Compared to synthetic grows:
Living Soil | Bottle Nutrient System |
---|---|
Reusable for years | Tossed after every harvest |
Minimal runoff or salt buildup | Flush cycles required |
Supports soil microbiome | Kills microbes with salts |
Organic inputs, often homemade | Industrial chemical production |
No pH or EC meters required | Constant monitoring needed |
📢 Coot’s Impact on the Cannabis Growing World
Clackamas Coot didn’t sell soil. He didn’t start a nutrient company. He simply shared information — on forums, interviews, and blogs — and showed people how to grow cleaner, healthier cannabis by working with nature, not against it.
He helped pave the way for:
- The no-till cannabis movement
- Commercial living soil farms
- The popularity of DIY worm bins and homemade inputs
- A generation of growers who ask what does the soil need?, not what can I add to the plant?
His mix is still used today — often adapted slightly — by organic growers around the world.
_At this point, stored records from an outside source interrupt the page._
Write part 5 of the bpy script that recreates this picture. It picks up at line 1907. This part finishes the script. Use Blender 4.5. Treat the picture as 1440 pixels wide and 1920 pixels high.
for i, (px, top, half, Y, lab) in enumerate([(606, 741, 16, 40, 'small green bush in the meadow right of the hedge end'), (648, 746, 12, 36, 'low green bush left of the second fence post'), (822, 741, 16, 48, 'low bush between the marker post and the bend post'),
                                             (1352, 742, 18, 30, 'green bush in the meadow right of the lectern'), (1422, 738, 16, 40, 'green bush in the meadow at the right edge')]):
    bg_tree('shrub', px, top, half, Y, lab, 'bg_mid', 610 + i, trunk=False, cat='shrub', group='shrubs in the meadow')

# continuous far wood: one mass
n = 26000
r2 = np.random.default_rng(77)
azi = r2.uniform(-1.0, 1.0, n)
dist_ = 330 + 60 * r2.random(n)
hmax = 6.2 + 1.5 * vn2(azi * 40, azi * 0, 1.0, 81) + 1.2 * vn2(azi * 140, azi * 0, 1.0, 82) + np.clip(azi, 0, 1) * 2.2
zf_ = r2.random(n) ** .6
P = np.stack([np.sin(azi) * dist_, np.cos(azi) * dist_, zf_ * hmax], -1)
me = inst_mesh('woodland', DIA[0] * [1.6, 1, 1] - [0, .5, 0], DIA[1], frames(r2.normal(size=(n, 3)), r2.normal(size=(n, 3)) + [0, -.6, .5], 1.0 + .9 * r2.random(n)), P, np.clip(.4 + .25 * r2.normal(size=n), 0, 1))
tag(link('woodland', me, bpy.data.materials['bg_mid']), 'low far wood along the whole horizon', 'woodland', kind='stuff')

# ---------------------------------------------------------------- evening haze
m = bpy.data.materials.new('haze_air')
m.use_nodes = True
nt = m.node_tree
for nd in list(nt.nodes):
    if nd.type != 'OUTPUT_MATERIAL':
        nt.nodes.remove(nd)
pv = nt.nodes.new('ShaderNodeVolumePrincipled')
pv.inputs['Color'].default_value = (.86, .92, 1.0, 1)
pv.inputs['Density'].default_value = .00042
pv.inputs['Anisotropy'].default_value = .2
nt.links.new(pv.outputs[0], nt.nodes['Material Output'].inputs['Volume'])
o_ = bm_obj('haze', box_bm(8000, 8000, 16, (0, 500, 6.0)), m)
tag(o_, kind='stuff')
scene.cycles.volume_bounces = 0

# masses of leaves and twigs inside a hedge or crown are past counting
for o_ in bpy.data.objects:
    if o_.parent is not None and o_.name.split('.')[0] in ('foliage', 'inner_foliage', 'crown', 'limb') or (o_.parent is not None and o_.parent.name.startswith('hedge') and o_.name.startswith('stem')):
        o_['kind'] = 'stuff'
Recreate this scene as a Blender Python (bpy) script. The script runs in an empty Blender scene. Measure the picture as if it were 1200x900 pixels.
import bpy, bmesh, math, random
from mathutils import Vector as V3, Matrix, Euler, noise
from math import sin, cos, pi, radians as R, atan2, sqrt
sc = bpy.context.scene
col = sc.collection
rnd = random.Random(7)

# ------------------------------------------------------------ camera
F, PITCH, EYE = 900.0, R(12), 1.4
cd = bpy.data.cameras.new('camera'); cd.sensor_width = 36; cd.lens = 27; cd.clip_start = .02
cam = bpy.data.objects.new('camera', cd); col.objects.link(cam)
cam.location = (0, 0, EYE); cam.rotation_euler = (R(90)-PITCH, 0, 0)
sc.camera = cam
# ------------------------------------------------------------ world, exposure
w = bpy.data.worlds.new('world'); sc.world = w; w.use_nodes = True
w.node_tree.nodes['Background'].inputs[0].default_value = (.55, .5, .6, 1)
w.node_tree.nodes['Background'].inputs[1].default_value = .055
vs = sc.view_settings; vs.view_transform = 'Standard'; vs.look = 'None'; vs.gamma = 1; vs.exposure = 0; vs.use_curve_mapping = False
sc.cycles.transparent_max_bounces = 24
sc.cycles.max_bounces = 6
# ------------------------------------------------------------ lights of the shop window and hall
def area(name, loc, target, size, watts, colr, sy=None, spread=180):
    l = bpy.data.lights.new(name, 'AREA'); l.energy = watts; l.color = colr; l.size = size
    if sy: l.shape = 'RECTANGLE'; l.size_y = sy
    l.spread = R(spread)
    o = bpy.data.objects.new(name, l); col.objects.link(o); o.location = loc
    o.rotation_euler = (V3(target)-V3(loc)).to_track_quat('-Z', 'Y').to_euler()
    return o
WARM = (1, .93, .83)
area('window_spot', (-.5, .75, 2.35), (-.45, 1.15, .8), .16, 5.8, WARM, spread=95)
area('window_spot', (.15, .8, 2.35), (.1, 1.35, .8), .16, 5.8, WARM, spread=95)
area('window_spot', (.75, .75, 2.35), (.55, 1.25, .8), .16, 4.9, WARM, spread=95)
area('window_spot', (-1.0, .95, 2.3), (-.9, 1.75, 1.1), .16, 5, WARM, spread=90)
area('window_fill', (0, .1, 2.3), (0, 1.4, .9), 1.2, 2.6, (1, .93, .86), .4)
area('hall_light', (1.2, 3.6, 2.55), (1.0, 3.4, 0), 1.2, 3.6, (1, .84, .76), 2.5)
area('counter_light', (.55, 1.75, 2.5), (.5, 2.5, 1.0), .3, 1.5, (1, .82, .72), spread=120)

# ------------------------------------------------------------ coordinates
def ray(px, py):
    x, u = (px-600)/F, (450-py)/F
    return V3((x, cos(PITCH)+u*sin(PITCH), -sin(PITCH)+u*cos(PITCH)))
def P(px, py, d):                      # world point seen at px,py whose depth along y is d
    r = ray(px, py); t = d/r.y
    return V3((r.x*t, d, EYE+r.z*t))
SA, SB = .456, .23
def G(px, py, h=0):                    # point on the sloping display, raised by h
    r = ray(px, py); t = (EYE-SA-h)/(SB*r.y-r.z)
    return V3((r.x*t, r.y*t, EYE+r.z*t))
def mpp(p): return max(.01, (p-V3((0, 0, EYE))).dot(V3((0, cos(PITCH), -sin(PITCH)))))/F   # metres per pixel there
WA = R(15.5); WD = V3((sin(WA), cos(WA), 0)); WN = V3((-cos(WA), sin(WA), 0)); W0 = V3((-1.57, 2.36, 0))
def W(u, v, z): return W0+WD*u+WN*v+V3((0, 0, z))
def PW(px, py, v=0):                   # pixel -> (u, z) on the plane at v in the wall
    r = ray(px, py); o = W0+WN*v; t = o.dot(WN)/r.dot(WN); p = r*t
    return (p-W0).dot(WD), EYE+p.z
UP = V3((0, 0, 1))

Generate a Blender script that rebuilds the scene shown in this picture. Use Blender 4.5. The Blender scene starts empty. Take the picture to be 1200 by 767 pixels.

🧪 Bonus: Modern Tweaks You Can Try
Many growers have built on Coot’s mix with some upgrades:
- Adding biochar (pre-charged with compost tea) for microbial habitat
- Including gro-kashi or bokashi for additional fermentation inputs
- Using DIY fermented plant extracts (FPJ, KNF-style)
- Layering mulch (straw, comfrey, etc.) for surface nutrient cycling
🌼 Final Thoughts: The Legacy of Living Soil
Clackamas Coot’s soil recipe isn’t just a growing medium — it’s a mindset.
It asks you to slow down, build relationships with your soil, and think of your garden as a living system, not a machine that runs on liquid feed.
If you’re tired of chasing bottles, fixing deficiencies, or wasting money on soil bags every cycle — it might be time to build your own soil and let nature do the heavy lifting.
Because when you build your soil… it starts building your plants.